In my experience of rural India in the last 20 years, I realise that not more than 50% are directly dependent on land or agriculture in many area. .They provide a skilled service of repairing motors or tractors and vehicles, plumbing, electricians, carpenters, metalworkers or small retailers or halwais and chaiwallahs. They all will do better if we create a system of more income for all of rural India. .

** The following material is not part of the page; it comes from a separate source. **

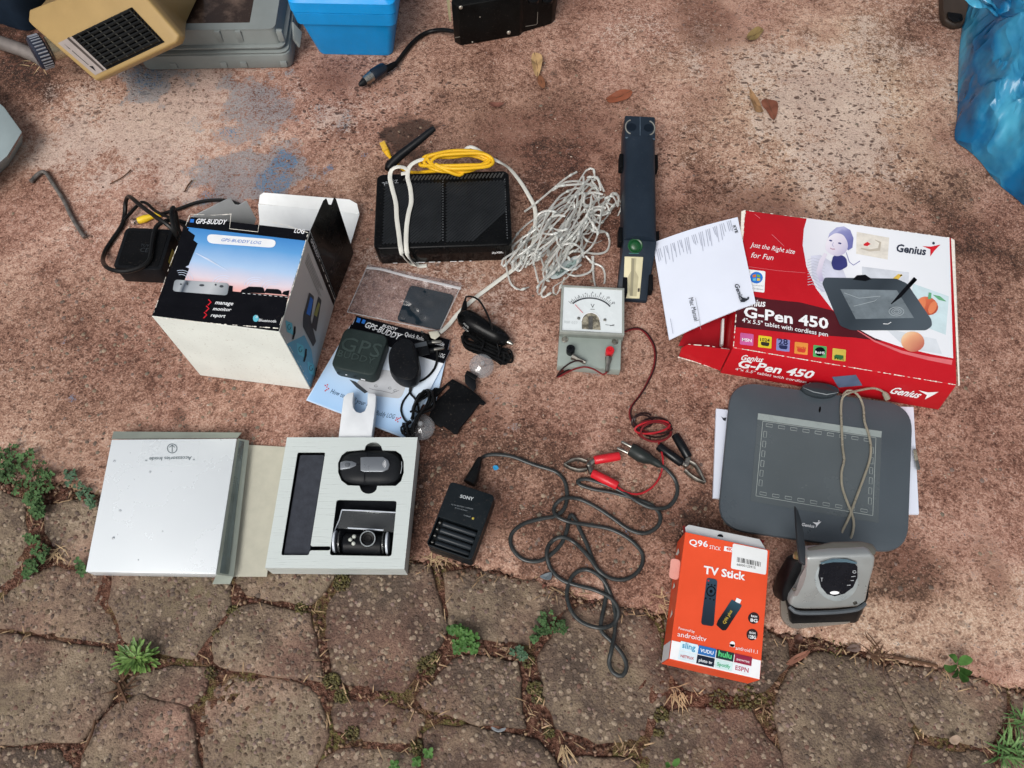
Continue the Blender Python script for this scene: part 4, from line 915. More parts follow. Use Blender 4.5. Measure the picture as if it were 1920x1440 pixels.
padp = rquad(pz([(769, 534), (852, 553), (825, 618), (743, 600)], .0035), .006, 4)
pad = MB().prism(padp, [p - Vector((0, 0, .0024)) for p in padp]).build('pad', mat('navy_black_rubber', '#15222b', .7, var=.2, dust=.10, spec=.1), bevel=.0006)
tag(pad, 'thin black rounded square pad inside the clear bag', 'pad')

# ================================================================== router, cables, string lights
HR = .036
fr_ = Frame([(705, 326), (954, 319), (961, 460), (701, 466)], HR)
r0 = fr_.m(0, 0); r0.z = 0
ro = thing('router', 'black ribbed network router lying flat with a stub antenna at its back corner', 'router', r0)
rt = rrect(fr_.c, fr_.x, fr_.y, fr_.w, fr_.h, .009)
MB().prism(rt, [p - Vector((0, 0, HR)) + (fr_.c - p) * .015 for p in rt]).build('housing', black_gloss, ro, bevel=.0028, seg=3)
ribm = mat('black_rib_plastic', '#1d1f21', .38, var=.2, spec=.4)
def ribs(x0, x1, y0, y1, step, cut):
    mb = MB(); x = x0 - (y1 - y0) * .9
    while x < x1:
        a0, b0, a1, b1 = x, y0, x + (y1 - y0) * .95, y1
        if a0 < x0: b0 += (x0 - a0) / .95; a0 = x0
        if a1 > x1: b1 -= (a1 - x1) / .95; a1 = x1
        if cut and a0 > x1 - .045: pass
        elif b1 - b0 > .004 and a1 > a0:
            mb.box(fr_.m(a0, b0, -.0004), fr_.x * (a1 - a0) + fr_.y * (b1 - b0), fr_.x * .0019 - fr_.y * .0019, (0, 0, .0011))
        x += step
    return mb
r_ = ribs(-fr_.w * .44, -fr_.w * .012, -fr_.h * .43, fr_.h * .36, .0046, False)
r2_ = ribs(fr_.w * .02, fr_.w * .46, -fr_.h * .43, fr_.h * .36, .0046, True)
tag(r_.build('ribs', ribm, ro, smooth=0), kind='stuff'); tag(r2_.build('ribs', ribm, ro, smooth=0), kind='stuff')
v_ = MB()
for k in range(28): x = -fr_.w * .30 + k * fr_.w * .027; v_.box(fr_.m(x, fr_.h * .40, -.0004), fr_.x * .0045 + fr_.y * .0075, fr_.x * .0018 - fr_.y * .0012, (0, 0, .0012))
tag(v_.build('vent_slots', mat('slot_grey', '#3a3a38', .5), ro, smooth=0), kind='stuff')
dt = MB()
for cx in (-.0, .465):
    for k in range(24): dt.box(fr_.m(fr_.w * cx - .0006, -fr_.h * .42 + k * fr_.h * .034, -.0002), fr_.x * .0013, fr_.y * .0013, (0, 0, .0008))
tag(dt.build('studs', mat('stud_grey', '#55585a', .4), ro, smooth=0), kind='stuff')
text('ZyXEL', (746, 337), (716, 343), level(HR), mat('silver_ink', '#9a9ea2', .4), ro, lift=.0004)
pfr = Plane(fr_.m(0, -fr_.h / 2 + .0006), -fr_.y)
MB().poly([fr_.m(-fr_.w * .46, -fr_.h / 2 + .0004, -.012), fr_.m(fr_.w * .46, -fr_.h / 2 + .0004, -.012), fr_.m(fr_.w * .46, -fr_.h / 2 + .0003, -.033), fr_.m(-fr_.w * .46, -fr_.h / 2 + .0003, -.033)]).build('front_window', mat('piano_black', '#070708', .08, spec=.4), ro, smooth=0)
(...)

With piped water in many villages, we need an efficient water treatment system. With plastic and sachets we now have plastic waste outside every village. We need to think now of waste disposal and rural infrastructure maintenance. Its time we thought of how power is shared with not just the local bureaucracy but local political elite. Just like in big cities we have little idea of how funds are spent, but still big media is there to complain, but in rural India very few take on the sarpanch. So how can just the sarpanch be responsible for all funds and employment delivery, its like making a local czar or mafia. Like SHG's (Self Help Group's) were created for saving, one needs to support local SEG's (Self Employment Group's) who can take on projects and can be rated on delivery and efficiency. They can be Dalit majority or OBC majority; it's like creating a cooperative that does service delivery- wether of tree planting or bund making. It will train people at micro level to make small organisations for doing public projects. We have failed miserably to create skilled labour coops in cities that can take and manage building contracts. Such coops exist in USA too. .

I am proposing a skilling and upgrading of millions of unskilled, unorganised Indians through NRSDA (National Rural Sustainable Development Act), in creating a network of employers, if the Public Sector wants to join in, by using these networks, more the merrier. .

Let's build on how Indians work and organise, not how we have thought till now that they ought to work and organise.